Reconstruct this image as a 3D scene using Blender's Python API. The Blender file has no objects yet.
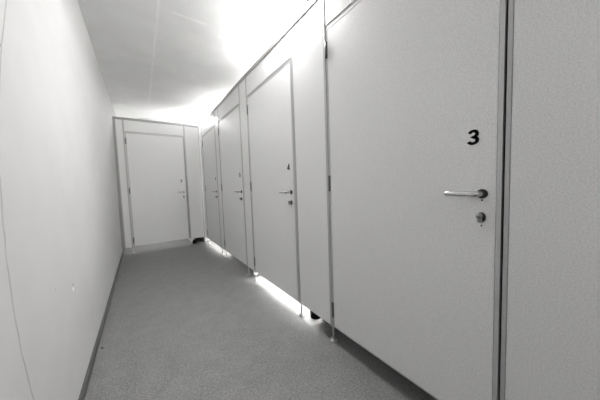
import bpy, bmesh, math, random
from mathutils import Vector, Matrix
random.seed(7)
C = bpy.context.scene.collection
SC = bpy.context.scene

# ------------------------------------------------------------------ measures
W = 1.33            # x of the cubicle fronts
L = 5.01            # y of the end partition
ZC = 2.60           # ceiling
ZR, ZRL = 2.372, 2.331   # top rail
ZB = 0.1125         # underside of doors and panels
ZD = 2.108          # top of doors
T = 0.030           # board thickness


def wall_x(z):      # the left wall is slightly out of plumb
    return -0.05 + 0.0242 * z / ZC


# ------------------------------------------------------------------ materials
def new_mat(name, color, rough=0.5, metal=0.0, spec=0.5):
    m = bpy.data.materials.new(name)
    m.use_nodes = True
    b = m.node_tree.nodes['Principled BSDF']
    b.inputs['Base Color'].default_value = (*color, 1)
    b.inputs['Roughness'].default_value = rough
    b.inputs['Metallic'].default_value = metal
    b.inputs['Specular IOR Level'].default_value = spec
    return m


def nd(m, t, **kw):
    n = m.node_tree.nodes.new(t)
    for k, v in kw.items():
        setattr(n, k, v)
    return n


def lk(m, a, b):
    m.node_tree.links.new(a, b)


def math_node(m, op, a, b=None, c=None):
    n = nd(m, 'ShaderNodeMath', operation=op)
    for i, v in enumerate((a, b, c)):
        if v is None:
            continue
        if isinstance(v, (int, float)):
            n.inputs[i].default_value = v
        else:
            lk(m, v, n.inputs[i])
    return n.outputs[0]


def mottle(m, base, amount, scale, detail=3.0, bump=0.0, bump_scale=None):
    """base colour varied by noise, returns the colour socket"""
    tc = nd(m, 'ShaderNodeNewGeometry')
    no = nd(m, 'ShaderNodeTexNoise')
    no.inputs['Scale'].default_value = scale
    no.inputs['Detail'].default_value = detail
    lk(m, tc.outputs['Position'], no.inputs['Vector'])
    r = nd(m, 'ShaderNodeValToRGB')
    r.color_ramp.elements[0].position = 0.3
    r.color_ramp.elements[1].position = 0.7
    r.color_ramp.elements[0].color = (*[c * (1 - amount) for c in base], 1)
    r.color_ramp.elements[1].color = (*[min(1, c * (1 + amount)) for c in base], 1)
    lk(m, no.outputs['Fac'], r.inputs['Fac'])
    b = m.node_tree.nodes['Principled BSDF']
    lk(m, r.outputs['Color'], b.inputs['Base Color'])
    if bump:
        n2 = nd(m, 'ShaderNodeTexNoise')
        n2.inputs['Scale'].default_value = bump_scale or scale
        n2.inputs['Detail'].default_value = 4
        lk(m, tc.outputs['Position'], n2.inputs['Vector'])
        bp = nd(m, 'ShaderNodeBump')
        bp.inputs['Strength'].default_value = bump
        bp.inputs['Distance'].default_value = 0.004
        lk(m, n2.outputs['Fac'], bp.inputs['Height'])
        lk(m, bp.outputs['Normal'], b.inputs['Normal'])
    return tc, r.outputs['Color']


M = {}
M['board'] = new_mat('white_laminate', (.88, .88, .875), .42)
mottle(M['board'], (.88, .88, .875), .10, 200, 3, .05, 420)
M['edge'] = new_mat('edge_trim_aluminium', (.52, .52, .51), .42, .35)
mottle(M['edge'], (.63, .63, .625), .03, 90)
M['post'] = new_mat('post_aluminium', (.46, .46, .455), .45, .25)
mottle(M['post'], (.53, .53, .526), .04, 80)
M['rail'] = new_mat('rail_aluminium', (.45, .45, .44), .4, .45)
mottle(M['rail'], (.42, .42, .416), .04, 80)
M['chrome'] = new_mat('chrome_foot', (.45, .45, .445), .3, .8)
M['steel'] = new_mat('brushed_steel', (.66, .66, .65), .27, 1.0)
M['darksteel'] = new_mat('grey_steel_hinge', (.17, .17, .17), .45, .4)
M['lockmetal'] = new_mat('lock_metal', (.33, .33, .32), .32, .9)
M['black'] = new_mat('black_plastic', (.012, .012, .012), .45)
mottle(M['black'], (.012, .012, .012), .1, 60)
M['rubber'] = new_mat('black_rubber', (.008, .008, .008), .9, 0, .1)
mottle(M['rubber'], (.010, .010, .010), .1, 60)
M['ink'] = new_mat('black_number_film', (.006, .006, .006), .9, 0, .1)
M['inner'] = new_mat('cubicle_inner_board', (.80, .80, .798), .55)
mottle(M['inner'], (.80, .80, .798), .03, 60)
M['filler'] = new_mat('white_filler', (.95, .95, .95), .7)
M['housing'] = new_mat('lamp_housing_white', (.82, .82, .81), .45)
mottle(M['housing'], (.82, .82, .81), .02, 40)


def emit_mat(name, strength):
    m = bpy.data.materials.new(name)
    m.use_nodes = True
    b = m.node_tree.nodes['Principled BSDF']
    b.inputs['Base Color'].default_value = (.9, .9, .9, 1)
    b.inputs['Emission Color'].default_value = (1.0, .99, .985, 1)
    b.inputs['Emission Strength'].default_value = strength
    return m


# floor: grey speckled vinyl
m = M['floor'] = new_mat('grey_speckled_vinyl', (.2, .2, .2), .55, 0, .35)
geo = nd(m, 'ShaderNodeNewGeometry')
n1 = nd(m, 'ShaderNodeTexNoise'); n1.inputs['Scale'].default_value = 110; n1.inputs['Detail'].default_value = 3
n2 = nd(m, 'ShaderNodeTexNoise'); n2.inputs['Scale'].default_value = 9; n2.inputs['Detail'].default_value = 5
vo = nd(m, 'ShaderNodeTexVoronoi'); vo.inputs['Scale'].default_value = 85
for n in (n1, n2, vo):
    lk(m, geo.outputs['Position'], n.inputs['Vector'])
s = math_node(m, 'MULTIPLY_ADD', n1.outputs['Fac'], .85, -.425)
s2 = math_node(m, 'MULTIPLY_ADD', n2.outputs['Fac'], .22, -.11)
s3 = math_node(m, 'MULTIPLY_ADD', vo.outputs['Distance'], .18, -.09)
tot = math_node(m, 'ADD', math_node(m, 'ADD', s, s2), math_node(m, 'ADD', s3, .5))
cr = nd(m, 'ShaderNodeValToRGB')
cr.color_ramp.elements[0].position = .25; cr.color_ramp.elements[0].color = (.115, .115, .114, 1)
cr.color_ramp.elements[1].position = .75; cr.color_ramp.elements[1].color = (.285, .285, .282, 1)
lk(m, tot, cr.inputs['Fac'])
lk(m, cr.outputs['Color'], m.node_tree.nodes['Principled BSDF'].inputs['Base Color'])

M['skirting'] = new_mat('grey_skirting_vinyl', (.085, .085, .084), .55)
mottle(M['skirting'], (.085, .085, .084), .12, 120)

# ceiling: painted board-marked concrete with faint pale joint ridges
m = M['ceiling'] = new_mat('white_painted_concrete_ceiling', (.86, .86, .857), .8, 0, .2)
tc, col = mottle(m, (.86, .86, .857), .045, 3.0, 6, .25, 26)
sep = nd(m, 'ShaderNodeSeparateXYZ'); lk(m, tc.outputs['Position'], sep.inputs[0])
X, Y = sep.outputs['X'], sep.outputs['Y']
wob = nd(m, 'ShaderNodeTexNoise'); wob.inputs['Scale'].default_value = 2.2
lk(m, tc.outputs['Position'], wob.inputs['Vector'])
brk = nd(m, 'ShaderNodeTexNoise'); brk.inputs['Scale'].default_value = 7.0; brk.inputs['Detail'].default_value = 4
lk(m, tc.outputs['Position'], brk.inputs['Vector'])


def line(axis, pos, other, lo, hi, half, gain, wobble=.012):
    d = math_node(m, 'ABSOLUTE', math_node(m, 'ADD', math_node(m, 'SUBTRACT', axis, pos),
                                           math_node(m, 'MULTIPLY_ADD', wob.outputs['Fac'], wobble, -wobble / 2)))
    a = math_node(m, 'SUBTRACT', 1.0, math_node(m, 'MINIMUM', math_node(m, 'DIVIDE', d, half), 1.0))
    b = math_node(m, 'MULTIPLY', math_node(m, 'GREATER_THAN', other, lo), math_node(m, 'LESS_THAN', other, hi))
    k = math_node(m, 'MULTIPLY', math_node(m, 'SUBTRACT', brk.outputs['Fac'], .28), gain)
    k = math_node(m, 'MAXIMUM', math_node(m, 'MINIMUM', k, 1.0), 0.0)
    return math_node(m, 'MULTIPLY', math_node(m, 'MULTIPLY', a, b), k)


l1 = line(X, .497, Y, 2.1, 4.75, .015, 3.2)
l2 = line(Y, 2.262, X, .60, .875, .022, 4.5, .02)
l3 = line(X, 1.02, Y, 2.33, 2.40, .018, 5.0)
l4 = line(Y, 3.9, X, .05, 1.3, .010, .8)
l5 = line(X, .86, Y, 2.45, 4.4, .008, .7, .03)
msk = math_node(m, 'MAXIMUM', math_node(m, 'MAXIMUM', math_node(m, 'MAXIMUM', l1, l2), l3), math_node(m, 'MAXIMUM', l4, l5))
mx = nd(m, 'ShaderNodeMix', data_type='RGBA')
lk(m, msk, mx.inputs['Factor']); lk(m, col, mx.inputs['A']); mx.inputs['B'].default_value = (.985, .985, .98, 1)
lk(m, mx.outputs['Result'], m.node_tree.nodes['Principled BSDF'].inputs['Base Color'])

# left wall: white plaster with a hairline crack and small pock marks
m = M['wall_left'] = new_mat('white_painted_plaster', (.555, .555, .552), .75, 0, .25)
tc, col = mottle(m, (.555, .555, .552), .022, 5.0, 6, .16, 40)
sep = nd(m, 'ShaderNodeSeparateXYZ'); lk(m, tc.outputs['Position'], sep.inputs[0])
Y, Z = sep.outputs['Y'], sep.outputs['Z']
wob = nd(m, 'ShaderNodeTexNoise'); wob.inputs['Scale'].default_value = 14; wob.inputs['Detail'].default_value = 5
lk(m, tc.outputs['Position'], wob.inputs['Vector'])
dz = math_node(m, 'SUBTRACT', Z, .97)
yc = math_node(m, 'MULTIPLY_ADD', math_node(m, 'MULTIPLY', dz, dz), .29, 1.003)
yc = math_node(m, 'ADD', yc, math_node(m, 'MULTIPLY_ADD', wob.outputs['Fac'], .016, -.008))
d = math_node(m, 'ABSOLUTE', math_node(m, 'SUBTRACT', Y, yc))
crack = math_node(m, 'SUBTRACT', 1.0, math_node(m, 'MINIMUM', math_node(m, 'DIVIDE', d, .0062), 1.0))
crack = math_node(m, 'MULTIPLY', crack, math_node(m, 'MULTIPLY_ADD', wob.outputs['Fac'], 1.1, .1))
vo = nd(m, 'ShaderNodeTexVoronoi'); vo.inputs['Scale'].default_value = 5.5
lk(m, tc.outputs['Position'], vo.inputs['Vector'])
pock = math_node(m, 'LESS_THAN', vo.outputs['Distance'], .032)
pock = math_node(m, 'MULTIPLY', pock, .4)
mk = math_node(m, 'MAXIMUM', math_node(m, 'MULTIPLY', crack, .8), pock)
mx = nd(m, 'ShaderNodeMix', data_type='RGBA')
lk(m, mk, mx.inputs['Factor']); lk(m, col, mx.inputs['A']); mx.inputs['B'].default_value = (.16, .16, .155, 1)
lk(m, mx.outputs['Result'], m.node_tree.nodes['Principled BSDF'].inputs['Base Color'])
M['wall'] = new_mat('white_wall_paint', (.84, .84, .838), .75)
mottle(M['wall'], (.84, .84, .838), .02, 6)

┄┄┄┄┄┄

THE PROBLEM :: Pictures are excluded: retype only the lines from the beginning of the listing above through the line with "SC = bpy.context.scene", both included.

WRITTEN SOLUTION ::
Reconstruct this image as a 3D scene using Blender's Python API. The Blender file has no objects yet.
import bpy, bmesh, math, random
from mathutils import Vector, Matrix
random.seed(7)
C = bpy.context.scene.collection
SC = bpy.context.scene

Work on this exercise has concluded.